Der Bundesverband Musikunterricht (BMU) schreibt in seiner Pressemitteilung vom 16. Februar 2024:
Die schlechten Ergebnisse Deutschlands in der jüngsten PISA-Untersuchung veranlassen die Kultusministerien der Bundesländer zum Nachdenken über die Verbesserung der Bildung u.a. im Grundschulbereich. „Alle sind sich einig, dass es jetzt vor allem auf die Stärkung der Basiskompetenzen ankommt, und das möglichst frühzeitig“, so die Berliner Bildungssenatorin. „Die KMK schärft derzeit ihre Empfehlungen für die Grundschulen und bereitet eine deutliche Stärkung des Deutsch- und Mathematikunterrichts vor. Wir brauchen insbesondere eine gezielte Sprachförderung, die in der Frühen Bildung ansetzt und die Lernenden länger begleitet.“
Dem kann man zunächst nur zustimmen. Hier ist von einer Stärkung eines Bildungsbereiches die Rede, nicht jedoch davon, andere Facetten der Bildung zu beschneiden. Wenig innovativ fordern jetzt Bildungspolitiker, zugunsten der sprachlich-mathematischen Basiskompetenzen an anderen Stellen zu streichen. In Bayern und Sachsen-Anhalt liegen recht konkrete Pläne wohl schon vor.
Jürgen Oberschmidt, Präsident des Bundesverbandes Musikunterricht, kritisiert: „Es wird verkannt, dass die künstlerischen Fächer einen Bildungswert an sich haben. Sie ermöglichen besondere Welt- und Selbsterfahrungen, die anderswo nicht möglich sind. So tragen gerade Kunst und Musik zur umfassenden Persönlichkeitsbildung bei. Die besondere Bedeutung dieser Fächer für die sprachliche Entwicklung und die soziale Integration wird einfach negiert.“
Es fehlt insgesamt an einem umfassenden Konzept, stattdessen werden Ressourcen umverteilt. Dies bedeutet einen Rückfall hinter die bereits vorhandenen Ansätze und führt zu einer Verhinderung des Möglichen. Georg Biegholdt, ebenfalls Präsident des Bundesverbandes Musikunterricht ergänzt: „Eine Ganztagsschule, die ihren Namen verdient, macht nicht vormittags herkömmlichen Unterricht in sogenannten Kernfächern und nachmittags ein bisschen Sport und Musik nach dem Zufallsprinzip. Stattdessen strebt sie ein integratives Konzept an, in dem alle Bildungsbereiche ihren Wert und ihren Platz haben, ohne sich gegenseitig aufzurechnen oder zu behindern.“ Lehrplananpassungen würden derzeit geprüft, sagte beispielsweise der Sprecher des Kultusministeriums in Sachsen-Anhalt, Elmer Emig. Vor einer Entscheidung werde man sich mit den bildungspolitischen Akteuren abstimmen, „da es sich um einen Prozess von politischer Bedeutung handelt“.
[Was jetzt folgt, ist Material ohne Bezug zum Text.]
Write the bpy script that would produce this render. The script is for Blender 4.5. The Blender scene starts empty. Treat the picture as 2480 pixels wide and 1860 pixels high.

Es bleibt zu hoffen, dass dieser Abstimmungsprozess unter angemessener Beteiligung der Berufsverbände geführt wird. Hinsichtlich der großen gesellschaftlichen Herausforderungen und mit Blick auf die uns in den Schulen anvertrauten Kindern darf dieser Diskurs nicht zu einem solchen rückschrittlichen Ergebnis führen, wie es in Bayern bereits verkündet scheint. Dort antwortet das Staatsministerium für Unterricht und Kultus auf eine entsprechende Anfrage des BMU-Landesverbandes: „Im Wissen darum, dass eine breite Akzeptanz der Maßnahmen in der Schulfamilie maßgeblich für eine erfolgreiche Umsetzung ist, führt Frau Staatsministerin derzeit zahlreiche Gespräche. Hierbei spielt auch und insbesondere die Frage der Gewinnung der zusätzlichen Stunden für Deutsch und Mathematik durch eine Flexibilisierung des Unterrichts in den übrigen Fächern eine maßgebliche Rolle. […] Frau Staatsministerin wird nach Abschluss des laufenden Dialogprozesses sehr zeitnah über die Ergebnisse informieren.“
Der Bundesverband Musikunterricht als Fachverband für musikalische Bildung an Schulen fordert nachdrücklich, an diesem Dialogprozess beteiligt zu werden. Mit Blick auf die gravierenden Probleme und anstehenden gesellschaftlichen Transformationsprozesse darf die Diskussion über eine Schule in der wir lernen möchten über jene Welt, in der wir leben, nicht verhindert werden!